Tom Ricketts Mistakenly Believes His Cubs Can Win 2010 World Series

It's understandable for consumers to be happy about and test out their new purchases: Porsche drivers would want to take a spin in a new ride, new homeowners have dinner parties, and kids with new toys play with them until their parents snap. But there's a fine line between enjoying something new, and going overboard in praising it.

New Cubs owner Tom Ricketts lost sight of that line.

⇥“I’ll be honest. I think we have a team that can do it next year,” Tom Ricketts said without hesitation Friday at a Wrigley Field news conference. “The fact is, there is enough talent coming back to this team next season.”

Oh, the beauty of uninformed optimism.

Look, I know you're Mr. Big Shot Baseball Owner, Tom, but that doesn't make you right on this one. In 2009, the Cubs had the fifth-worst batting average in the majors, one player with more than 20 homers (Derrek Lee), one pitcher who threw 200 innings (Ryan Dempster), a team -3.8 UZR/150. They were achingly mediocre throughout the year, unable to challenge for either the NL Central or a wild card berth. But, hey, their Pythagorean expectation says their win percentage should've been .525! They only won at a .516 clip! They should have been 85-77, not 83-78!
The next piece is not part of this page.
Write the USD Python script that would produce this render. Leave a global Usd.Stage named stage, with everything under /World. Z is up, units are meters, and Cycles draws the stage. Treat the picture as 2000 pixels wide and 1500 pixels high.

In all seriousness, it seems highly unlikely for the Cubs to be even a contender in the NL in 2010. Their rotation is quite good, seventh in the majors in FIP, but that's only good for sixth in the pitching-heavy NL. Their offense is getting old: Lee is 34, Alfonso Soriano is 33, Aramis Ramirez and Kosuke Fukudome are both 32. The defense is nothing special. There's nothing to suggest that this team has designs on greatness, expect for Ricketts' bravado.

Fortunately, Ricketts also has a sense of humor: Referring to the famed "Billy Goat Curse," he said, "There is no curse. There is no curse. If anybody on our team thinks he's cursed, we will move him to a lesser-cursed team." That might help him next year when the Cubs fail to win the World Series. Again.